The injuries haven’t stopped Maher. “Now I play smart at the table,” she said. “If you’re losing it’s okay to let go.”
Maher, who’s competed in Kazakhstan, Lithuania and Brazil, travels to tournaments with her husband, coach and co-competitor Joe Costello. The couple have a weight room in their basement in Ontario, Canada and do core training to keep in shape for the competitions, which run year-round.
“We like this tournament because it has a 125-pound weight class, which encourages lighter women to compete,” said Maher, who won the 125-pound competition Sunday.
As many competitors socialized, Zapata mostly kept to himself until it was time for the finals.
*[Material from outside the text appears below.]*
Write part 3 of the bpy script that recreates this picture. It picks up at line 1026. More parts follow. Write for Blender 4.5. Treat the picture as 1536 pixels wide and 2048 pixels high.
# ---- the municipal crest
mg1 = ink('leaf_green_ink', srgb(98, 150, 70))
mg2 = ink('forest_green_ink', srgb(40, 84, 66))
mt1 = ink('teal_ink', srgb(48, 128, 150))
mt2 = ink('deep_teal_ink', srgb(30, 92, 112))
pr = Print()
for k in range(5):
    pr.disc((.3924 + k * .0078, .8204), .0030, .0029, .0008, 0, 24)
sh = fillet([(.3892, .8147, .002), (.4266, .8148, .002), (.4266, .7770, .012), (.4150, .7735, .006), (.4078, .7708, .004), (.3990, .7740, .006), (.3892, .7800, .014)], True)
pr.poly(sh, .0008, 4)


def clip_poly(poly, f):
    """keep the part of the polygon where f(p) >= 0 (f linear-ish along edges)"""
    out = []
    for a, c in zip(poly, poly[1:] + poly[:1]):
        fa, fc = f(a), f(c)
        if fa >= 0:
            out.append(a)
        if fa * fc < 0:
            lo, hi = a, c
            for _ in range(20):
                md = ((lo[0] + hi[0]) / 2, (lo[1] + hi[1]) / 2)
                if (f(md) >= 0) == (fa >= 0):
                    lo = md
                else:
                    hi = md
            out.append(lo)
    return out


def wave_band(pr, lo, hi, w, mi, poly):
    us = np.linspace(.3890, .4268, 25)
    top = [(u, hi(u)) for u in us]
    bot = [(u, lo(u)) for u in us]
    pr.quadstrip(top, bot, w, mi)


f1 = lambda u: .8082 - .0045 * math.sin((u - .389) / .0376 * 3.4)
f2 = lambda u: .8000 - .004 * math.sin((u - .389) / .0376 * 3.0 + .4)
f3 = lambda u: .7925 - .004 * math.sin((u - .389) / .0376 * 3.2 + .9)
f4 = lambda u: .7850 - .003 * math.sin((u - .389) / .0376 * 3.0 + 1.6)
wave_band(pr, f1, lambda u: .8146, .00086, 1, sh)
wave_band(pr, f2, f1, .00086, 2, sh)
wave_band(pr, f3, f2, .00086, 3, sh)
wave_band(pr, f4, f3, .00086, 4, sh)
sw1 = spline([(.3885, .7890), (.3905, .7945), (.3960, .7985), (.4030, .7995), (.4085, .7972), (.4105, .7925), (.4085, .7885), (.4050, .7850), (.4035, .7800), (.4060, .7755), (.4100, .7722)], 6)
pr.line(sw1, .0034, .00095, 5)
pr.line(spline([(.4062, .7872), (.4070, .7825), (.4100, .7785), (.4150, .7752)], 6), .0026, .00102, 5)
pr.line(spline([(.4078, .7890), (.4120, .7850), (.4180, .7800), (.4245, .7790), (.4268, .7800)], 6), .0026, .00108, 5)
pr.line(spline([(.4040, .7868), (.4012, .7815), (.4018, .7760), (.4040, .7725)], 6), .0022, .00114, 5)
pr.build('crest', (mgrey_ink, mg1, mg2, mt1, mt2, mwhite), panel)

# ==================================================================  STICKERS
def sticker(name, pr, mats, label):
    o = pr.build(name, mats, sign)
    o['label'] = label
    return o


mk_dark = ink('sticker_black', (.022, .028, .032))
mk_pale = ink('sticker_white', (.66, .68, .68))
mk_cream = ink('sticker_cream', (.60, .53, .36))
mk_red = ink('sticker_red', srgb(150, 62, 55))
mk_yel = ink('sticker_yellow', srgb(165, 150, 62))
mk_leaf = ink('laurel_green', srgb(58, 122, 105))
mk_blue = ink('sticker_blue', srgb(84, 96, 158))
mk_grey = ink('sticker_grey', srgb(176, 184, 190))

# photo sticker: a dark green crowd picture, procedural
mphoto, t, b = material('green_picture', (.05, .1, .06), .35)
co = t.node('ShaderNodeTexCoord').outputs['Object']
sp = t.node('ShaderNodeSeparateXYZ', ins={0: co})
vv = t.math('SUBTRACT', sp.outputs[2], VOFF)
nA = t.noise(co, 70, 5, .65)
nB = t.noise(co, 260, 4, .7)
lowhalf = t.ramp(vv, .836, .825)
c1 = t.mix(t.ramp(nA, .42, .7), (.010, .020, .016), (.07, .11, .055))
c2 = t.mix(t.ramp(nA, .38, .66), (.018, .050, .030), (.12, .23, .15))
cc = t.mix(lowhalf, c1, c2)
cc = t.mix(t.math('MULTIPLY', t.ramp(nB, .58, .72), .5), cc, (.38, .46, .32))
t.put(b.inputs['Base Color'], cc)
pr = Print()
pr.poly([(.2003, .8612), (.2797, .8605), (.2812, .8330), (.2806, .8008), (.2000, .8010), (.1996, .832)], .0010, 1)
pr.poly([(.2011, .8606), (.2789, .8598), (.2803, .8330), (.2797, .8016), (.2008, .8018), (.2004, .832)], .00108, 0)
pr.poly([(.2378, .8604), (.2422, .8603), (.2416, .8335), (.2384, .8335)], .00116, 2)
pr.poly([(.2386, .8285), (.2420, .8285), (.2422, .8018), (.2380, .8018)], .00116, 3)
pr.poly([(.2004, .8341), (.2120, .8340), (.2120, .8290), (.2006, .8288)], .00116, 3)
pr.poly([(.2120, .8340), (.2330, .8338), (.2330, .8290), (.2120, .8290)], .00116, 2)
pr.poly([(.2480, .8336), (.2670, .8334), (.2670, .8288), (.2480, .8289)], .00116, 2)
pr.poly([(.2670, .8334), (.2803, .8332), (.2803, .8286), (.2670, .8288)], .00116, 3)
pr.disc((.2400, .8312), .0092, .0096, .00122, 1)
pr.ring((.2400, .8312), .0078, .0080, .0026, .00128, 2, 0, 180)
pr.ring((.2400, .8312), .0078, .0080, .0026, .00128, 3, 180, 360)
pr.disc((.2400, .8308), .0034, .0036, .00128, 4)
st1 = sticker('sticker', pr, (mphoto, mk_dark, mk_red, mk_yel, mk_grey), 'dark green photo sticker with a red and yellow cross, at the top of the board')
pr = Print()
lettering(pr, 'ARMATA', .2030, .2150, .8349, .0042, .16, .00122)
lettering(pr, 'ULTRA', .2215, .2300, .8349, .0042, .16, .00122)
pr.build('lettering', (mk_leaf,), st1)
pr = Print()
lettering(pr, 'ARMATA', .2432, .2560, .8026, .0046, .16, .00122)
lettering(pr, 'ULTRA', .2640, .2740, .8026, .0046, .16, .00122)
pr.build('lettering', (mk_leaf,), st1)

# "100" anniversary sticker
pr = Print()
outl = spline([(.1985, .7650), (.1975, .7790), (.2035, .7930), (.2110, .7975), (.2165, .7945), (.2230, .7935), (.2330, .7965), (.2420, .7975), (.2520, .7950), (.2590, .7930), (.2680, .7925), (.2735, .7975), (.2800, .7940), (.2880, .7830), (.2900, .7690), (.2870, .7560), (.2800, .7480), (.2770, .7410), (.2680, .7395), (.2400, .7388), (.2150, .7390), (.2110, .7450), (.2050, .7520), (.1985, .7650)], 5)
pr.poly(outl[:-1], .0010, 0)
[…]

He lost the match, but did not lose his resolve. “I was a little disappointed,” he said via phone the next day. “But it’s ok, I have more championships.”
Meanwhile, Kazlouski surprised himself with a win in the 198-pound right-handed amateur competition. “There are a lot of strong guys from Connecticut who weren’t here today,” he said. “But I’ll take it.”
Considering the circumstances, perhaps “grab it” would be a better term.